Source: philly.com
Philadephia Gov. Corbett and senior agricultural officials from Chile gathered at Packer Avenue Marine Terminal in South Philadelphia on Tuesday to mark what they say is a growing Chilean and South American fruit trade to Philadelphia.
On a pier behind them, the Bahia Castillo, a refrigerated cargo ship, was unloading fresh Chilean fruit. About 10,000 pounds of the grapes, kiwis, apples, and pears were donated to Philabundance, the hunger relief group, which took the fruit by truck to area food pantries.
A delegation that went with Corbett last month on a trade mission to Chile and Brazil met with Chilean Agricultural Minister Luis Mayol Bouchon and invited him to Philadelphia.
“Historically, the Port of Philadelphia was the principal port for the United States for all exports of fresh fruit from Chile,” Mayol said.
About 40 percent of all Chilean agricultural exports to the United States pass through the ports on the Delaware River, and 86 percent of those exports are fruit.
Grapes, apples, pears, cherries, and citrus fruit from Chile are “winter” fruit, and begin arriving here in early December. An 8.8-magnitude earthquake in Chile in 2010 slowed fruit shipments, but after the government and people of Chile made repairs, the fruit harvest and shipments have returned to previous volumes.
“Chile is Pennsylvania’s largest out-of-country provider of fruit and wine,” Corbett said. “This port puts the goods of any importer within a day’s drive of almost half the population of our nation.”
Philadelphia handles $680 million a year in imports from Chile. “As I told the agricultural minister, we love Chile, and hope to continue to do business with them for a long time,” said Charles Kopp, chairman of the Philadelphia Regional Port Authority.
The way fruit is shipped is changing from “break bulk” cargoes loaded individually on pallets to giant containers such as truck trailers.
About 533,000 metric tons of Chilean fruit arrive annually at ports on the Delaware River, said Sean Mahoney, the port authority’s marketing director.
The Philadelphia port handles 44 percent of the fruit on the river.
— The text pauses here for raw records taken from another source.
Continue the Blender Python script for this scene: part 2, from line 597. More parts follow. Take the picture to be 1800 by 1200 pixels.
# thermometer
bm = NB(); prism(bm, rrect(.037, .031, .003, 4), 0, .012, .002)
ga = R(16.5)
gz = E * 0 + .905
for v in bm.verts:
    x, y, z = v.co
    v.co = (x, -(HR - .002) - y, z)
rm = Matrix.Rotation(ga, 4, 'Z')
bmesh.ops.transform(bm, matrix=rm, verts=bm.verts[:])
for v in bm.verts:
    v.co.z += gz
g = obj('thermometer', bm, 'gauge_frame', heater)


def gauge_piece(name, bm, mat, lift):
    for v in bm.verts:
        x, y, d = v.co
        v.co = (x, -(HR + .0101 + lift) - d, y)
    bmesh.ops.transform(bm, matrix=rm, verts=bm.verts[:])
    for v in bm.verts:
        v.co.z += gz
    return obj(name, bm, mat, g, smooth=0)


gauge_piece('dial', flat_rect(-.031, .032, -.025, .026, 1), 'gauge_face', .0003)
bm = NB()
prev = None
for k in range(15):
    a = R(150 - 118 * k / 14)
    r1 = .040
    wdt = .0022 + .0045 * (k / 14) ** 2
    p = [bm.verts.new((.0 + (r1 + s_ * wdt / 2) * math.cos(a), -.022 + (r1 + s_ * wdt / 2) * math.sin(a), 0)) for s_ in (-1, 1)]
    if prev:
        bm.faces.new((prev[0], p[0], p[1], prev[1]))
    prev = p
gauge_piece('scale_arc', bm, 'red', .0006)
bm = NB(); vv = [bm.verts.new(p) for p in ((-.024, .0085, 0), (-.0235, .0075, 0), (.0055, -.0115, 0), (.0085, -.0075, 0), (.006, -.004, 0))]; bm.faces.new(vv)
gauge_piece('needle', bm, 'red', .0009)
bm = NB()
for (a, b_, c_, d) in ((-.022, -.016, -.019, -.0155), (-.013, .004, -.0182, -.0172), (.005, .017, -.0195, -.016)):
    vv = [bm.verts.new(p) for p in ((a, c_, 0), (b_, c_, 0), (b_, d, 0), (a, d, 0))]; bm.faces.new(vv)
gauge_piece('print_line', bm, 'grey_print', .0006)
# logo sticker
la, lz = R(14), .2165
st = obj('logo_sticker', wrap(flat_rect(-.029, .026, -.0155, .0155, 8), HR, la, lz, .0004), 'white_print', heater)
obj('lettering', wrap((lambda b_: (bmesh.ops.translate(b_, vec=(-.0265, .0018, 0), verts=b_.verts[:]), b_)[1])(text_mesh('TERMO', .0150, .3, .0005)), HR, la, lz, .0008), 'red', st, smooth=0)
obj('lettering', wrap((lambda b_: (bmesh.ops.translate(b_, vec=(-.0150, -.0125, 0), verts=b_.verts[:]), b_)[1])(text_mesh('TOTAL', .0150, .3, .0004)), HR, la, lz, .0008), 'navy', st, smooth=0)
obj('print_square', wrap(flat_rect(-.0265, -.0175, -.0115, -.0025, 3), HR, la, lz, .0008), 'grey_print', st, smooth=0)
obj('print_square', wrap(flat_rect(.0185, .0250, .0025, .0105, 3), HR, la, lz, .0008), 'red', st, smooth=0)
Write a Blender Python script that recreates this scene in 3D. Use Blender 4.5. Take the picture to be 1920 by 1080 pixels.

The other 56 percent goes to South Jersey and Wilmington ports.
“It’s a very, very important trade to the region,” Mahoney said. “Other ports, like Miami in South Florida, are looking closely at ways to try to take the cargo out of this area and move it up by train to markets in the Northeast.
“We want very much to grow the fruits and vegetables that are coming in, and hold onto this tremendous opportunity that we have.”